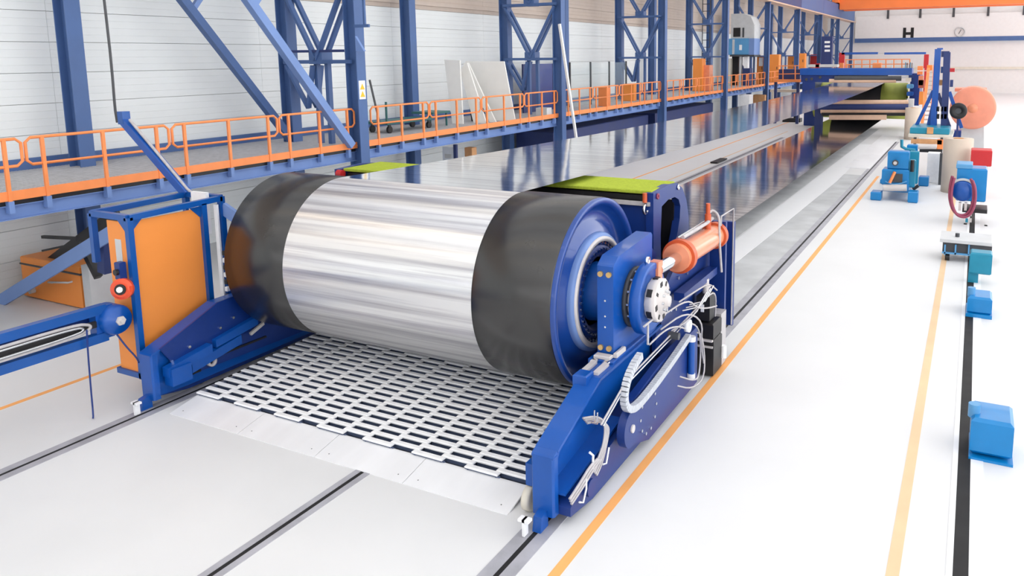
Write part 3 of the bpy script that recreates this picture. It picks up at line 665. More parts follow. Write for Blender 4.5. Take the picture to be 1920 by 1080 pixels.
MB().box(x1 - .06, x1 + .02, y1 - .1, y1 - .07, 1.1, 2.7).build('inner_strip', 'zinc', gc)
MB().box(x0 + .3, x1 - .2, 8.3, 8.36, 2.2, 2.88).box(x0 + .5, x1 - .35, 8.1, 8.3, 2.3, 2.70).build('inner_box', 'zinc', gc)
MB().cbox(-10.98, -10.86, 6.70, 6.80, 1.86, 2.12).build('switch_box', 'deep_blue', gc)
MB().cyl((-10.92, 6.70, 1.98), (-10.92, 6.66, 1.98), .045, n=14).build('switch_knob', 'black', gc)
for k in range(7): MB().cbox(-10.72, -10.66, 8.30, 8.36, 1.15 + k * .12, 1.23 + k * .12).build('terminal_block', 'zinc' if k % 2 else 'black', gc)
MB().box(-10.74, -10.3, 8.34, 8.40, 1.06, 1.12).build('foot_bar', 'black', gc)

jb = thing('jib_arm', (-11.6, 8.42, 2.8), 'blue square tube leaning up and left from the cabinet top with grey cable along it', 'jib arm')
pj, qj = Vector((-11.6, 8.42, 2.79)), Vector((-13.1, 8.42, 3.98))
MB().beam(pj, qj, .13, .13).build('tube', 'blue', jb)
MB().box(-13.17, -13.03, 8.35, 8.49, 3.92, 4.14).build('head', 'frame_blue', jb)
MB().tube([pj + Vector((.15, 0, .02)), pj + Vector((.0, 0, .09)), qj + Vector((.15, 0, .02))], .025, n=6).build('cable', 'hose', jb)
cb = MB().tube([(-13.16, 8.42, 3.98), (-13.3, 8.42, 3.95), (-13.32, 8.42, 4.15)] + [(-13.32 + .015 * math.sin(k), 8.42, 4.3 + .45 * k) for k in range(20)], .022, n=8).build('hanging_cable', M['dark_grey'])
solo(cb, 'dark cable hanging from the roof down to the head of the leaning jib tube', 'cable')
rl = thing('warning_beacon', (-10.85, 6.7, 1.6), 'round red-orange reel with white centre lens on the cabinet post', 'beacon')
c0 = Vector((-10.88, 6.74, 1.73)); ax = Vector((.55, -.83, .12)).normalized()
MB().cyl(c0, c0 + ax * .06, .155, n=32).cyl(c0 + ax * .06, c0 + ax * .09, .15, .11, n=32).build('reel_body', 'lamp_red', rl)
MB().cyl(c0 + ax * .09, c0 + ax * .11, .078, n=24).build('dark_ring', 'black', rl)
MB().cyl(c0 + ax * .11, c0 + ax * .13, .042, n=20).build('white_lens', 'zinc', rl)
MB().box(-10.86, -10.72, 6.74, 6.78, 1.70, 1.78).build('lug', 'lamp_red', rl)

am = thing('side_arm', (-10.600, 5.250, 1.030), 'blue horizontal arm with round blue motor head reaching in from the left', 'arm')
for z, n in ((1.08, 'lower_bar'), (1.49, 'upper_bar')):
    MB().beam((-11.05, 1.5, z), (-11.0, 6.5, z), .12, .13).build(n, 'frame_blue', am)
MB().beam((-11.270, 1.550, 1.310), (-11.250, 6.450, 1.310), .12, .16).build('rear_bar', 'deep_blue', am)
MB().box(-11.12, -10.96, 6.35, 6.6, 1.05, 1.53).build('head_plate', 'blue', am)
MB().lathe((-11.000, 6.600, 1.300), [(-.22, .02), (-.22, .20), (-.16, .22), (.12, .22), (.18, .19), (.18, .12), (.2, .11), (.2, .001)], n=32).build('motor', 'blue', am)
MB().cyl((-10.800, 6.600, 1.300), (-10.770, 6.600, 1.300), .07, n=6).cyl((-10.770, 6.600, 1.300), (-10.740, 6.600, 1.300), .03, n=10).build('star_knob', 'hub_silver', am)
MB().tube([(-10.930, 4.850, 1.210), (-10.930, 6.050, 1.210), (-10.930, 6.250, 1.270), (-10.930, 6.250, 1.330), (-10.930, 6.050, 1.390), (-10.930, 4.850, 1.390)], .022, n=8, smooth=2).build('rod_loop', 'hose', am)
MB().tube([(-10.910, 4.850, 1.250), (-10.910, 6.050, 1.250), (-10.910, 6.170, 1.300), (-10.910, 6.050, 1.350), (-10.910, 4.850, 1.350)], .016, n=8, smooth=2).build('rod_loop', 'steel', am)
MB().beam((-10.970, 4.650, 1.300), (-10.970, 6.350, 1.300), .05, .09).build('slider', 'black', am)
MB().cyl((-10.950, 6.710, 1.630), (-10.950, 6.710, 1.750), .04, n=12).build('red_button', 'red', am)
cd = MB().tube([(-10.85, 6.15, 1.3), (-10.88, 6.15, .95), (-10.9, 6.15, .5), (-10.86, 6.12, .05), (-10.84, 6.1, .012)], .012, n=6, smooth=1).build('cord', 'deep_blue'); solo(cd, 'thin blue cord hanging from the arm to the floor', 'cord')
cd = MB().tube([(-10.95, 6.6, 1.1), (-10.88, 6.7, .85), (-10.8, 6.78, .68), (-10.72, 6.76, .62)], .013, n=6, smooth=2).build('cord', 'deep_blue'); solo(cd, 'blue cord looping from the round motor head to the cabinet post', 'cord')

# items on the floor under the walkway, far left
cr = thing('orange_crate', (-16.9, 9.5, 0), 'orange steel box with pale handle on the floor under the walkway, far left', 'crate')
MB().cbox(-18.0, -15.9, 9.0, 10.0, .02, .90, .02).build('body', 'orange', cr)
MB().cbox(-18.02, -15.88, 8.98, 10.02, .72, .76, .01).build('lid_joint', 'dark_grey', cr)
MB().tube([(-16.9, 9.0, .45), (-16.9, 8.92, .48), (-16.2, 8.92, .56), (-16.2, 9.0, .56)], .02, n=8).build('handle', 'pale_grey', cr)
MB().cyl((-17.6, 9.0, .2), (-17.6, 8.9, .2), .06, n=12).build('outlet', 'pale_grey', cr)
o = MB().box(-15.84, -15.60, 9.0, 9.9, .01, .95).build('pale_sheet', 'pale_grey'); solo(o, 'narrow pale sheet standing against the right side of the orange crate', 'panel')
o = MB().cbox(-15.4, -14.2, 9.9, 10.6, 0, .55, .02).build('rust_box', 'rust_red'); solo(o, 'low rust-red box on the floor behind the red reel', 'box')
a, b = at(60, 528, 8.5), at(216, 432, 8.5); a = a + (a - b) * (a.z / (b.z - a.z))
o = MB().beam(a, b, .05, .26, (0, 0, 1)).build('knee_brace', 'beam_blue'); solo(o, 'light blue sloping brace under the walkway left of the cabinet', 'brace')
st = thing('stair_stringer', (-16, 8.8, 0), 'black sloping stringer with two thin rods under the walkway', 'stringer')
MB().beam(at(60, 520, 9.2), at(222, 398, 9.2), .06, .26).build('stringer', 'black', st)
MB().beam(at(80, 444, 8.8), at(145, 447, 8.8), .06).build('rod', 'black', st)
MB().beam(at(80, 470, 8.8), at(150, 455, 8.8), .04).build('rod', 'black', st)
MB().beam(at(165, 480, 8.8), at(185, 520, 8.8), .12).build('upright', 'black', st)
MB().beam(at(198, 440, 8.8), at(200, 510, 8.8), .22).build('upright', 'dark_blue', st)
MB().beam((-10.78, 8.44, 2.62), (-10.42, 8.44, 2.46), .06, .2).build('sloping_bracket', 'beam_blue', gc)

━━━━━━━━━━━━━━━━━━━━

* _Directive_:
From the opening line of the listing above through the line bearing "1.12).build('foot_bar', 'black', gc)", repeat each line exactly. Drop every picture.

* _Solved exercise_:
Write part 3 of the bpy script that recreates this picture. It picks up at line 665. More parts follow. Write for Blender 4.5. Take the picture to be 1920 by 1080 pixels.
MB().box(x1 - .06, x1 + .02, y1 - .1, y1 - .07, 1.1, 2.7).build('inner_strip', 'zinc', gc)
MB().box(x0 + .3, x1 - .2, 8.3, 8.36, 2.2, 2.88).box(x0 + .5, x1 - .35, 8.1, 8.3, 2.3, 2.70).build('inner_box', 'zinc', gc)
MB().cbox(-10.98, -10.86, 6.70, 6.80, 1.86, 2.12).build('switch_box', 'deep_blue', gc)
MB().cyl((-10.92, 6.70, 1.98), (-10.92, 6.66, 1.98), .045, n=14).build('switch_knob', 'black', gc)
for k in range(7): MB().cbox(-10.72, -10.66, 8.30, 8.36, 1.15 + k * .12, 1.23 + k * .12).build('terminal_block', 'zinc' if k % 2 else 'black', gc)
MB().box(-10.74, -10.3, 8.34, 8.40, 1.06, 1.12).build('foot_bar', 'black', gc)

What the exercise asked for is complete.